Nanoscale Orientation Effects on Carrier Transport in a Low-Band-Gap Polymer

We show that the out-of-plane hole mobility of the low-band-gap polymer poly[4,8-bis-(2-ethylhexyloxy)-benzo[1,2-b:4,5-b']dithiophene-2,6-diyl-alt-4-(2-ethylhexyloxy-1-one)thieno-[3,4-b]thiophene-2,6-diyl] (PBDTTT-C) is film thickness dependence; and this behavior is associated with the morphology. Due to a geometric confinement and to polymer/substrate interactions, the average orientation of the chains in the thinnest films was predominantly parallel to the substrate. In this thickness range, the out-of-plane hole mobilities $\mu$ were necessarily low and $\beta $, a measure of the strength of the field dependence of the mobility, was largest.
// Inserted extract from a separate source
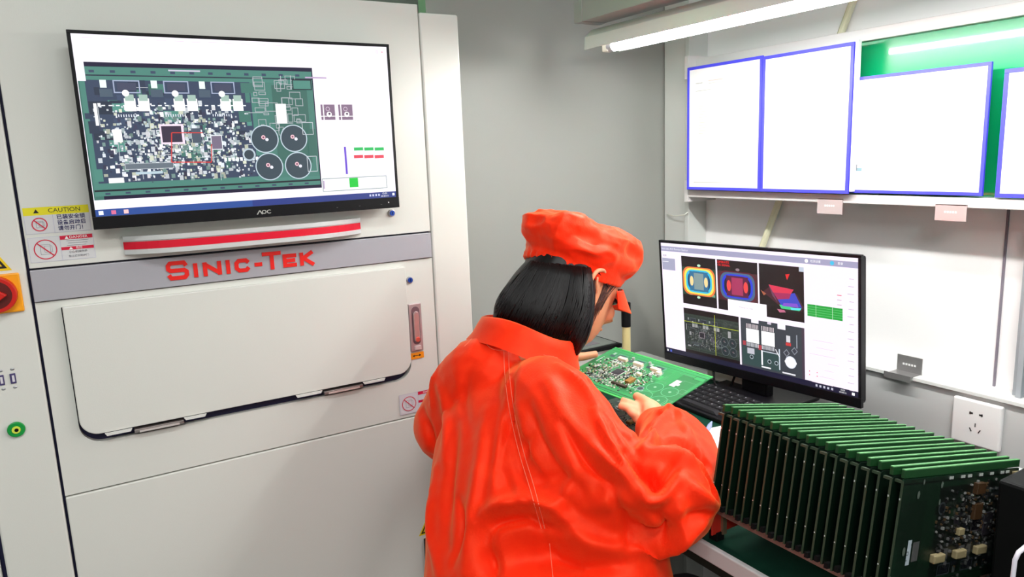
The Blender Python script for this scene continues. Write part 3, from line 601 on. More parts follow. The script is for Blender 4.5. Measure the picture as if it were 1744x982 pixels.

Within the framework of the Gaussian Disorder model, the relative value of $\beta $ suggests that the largest effect of positional disorder on the carrier transport was most significant in the thinnest films. The hole mobility $\mu$ increased and depended less on the electric field ($\beta $ decreases in magnitude) with increasing thickness, due evidently to the increased degree of orientation of the domains with respect to the direction of the field (normal to the interfaces). These findings demonstrated the profound impact of the substrate on the morphology and of the morphology on the charge carrier mobility.